We have moved into the period of Lent. This season of repentance, reflection and preparation shapes us as people as we look ahead to Easter. It is a subdued and somewhat introspective period in the church year and leads us into examining ourselves and our personal perspectives.

A week or so ago I was given a copy of a new book – a collection of essays addressing the Moral Case for the Uluru Statement from the Heart. It is titled ‘Statements from the Soul’. The contributors write from faith perspectives and do so with passion and energy. 

In the opening essay Stan Grant, journalist, and activist, reflects on his experience of hearing his uncle preach and out of that on the place of suffering and the way that God is present. He comments, ‘Those who profess love of Christ yet turn a deaf ear to the cries of the forsaken must surely ask what their faith is for’ (page 28). 

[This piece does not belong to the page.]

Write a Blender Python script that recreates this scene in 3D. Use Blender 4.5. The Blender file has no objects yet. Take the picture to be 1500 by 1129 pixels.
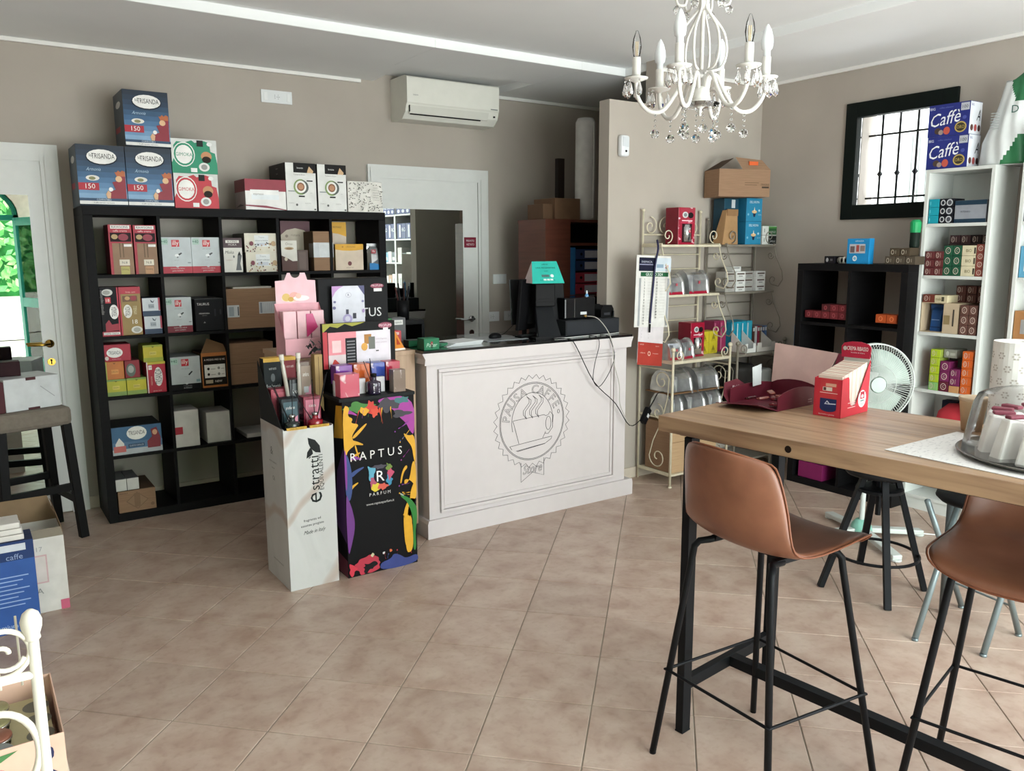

Writers affirm again and again that the language of the Statement from the Heart is invitational and relational.  It invites a unity and compassionate embrace of the other, that is only possible as we recognise the extent of dispossession and its generational impact. Such a reality invites us into listening to the suffering of the other, being repentant and longing for forgiveness.

I commend this book to you for your Lenten reading. Take time to allow each writer’s contribution to speak into what is means to long for an Australia where the pain and hurt of so many years is, in time, healed and we are all renewed.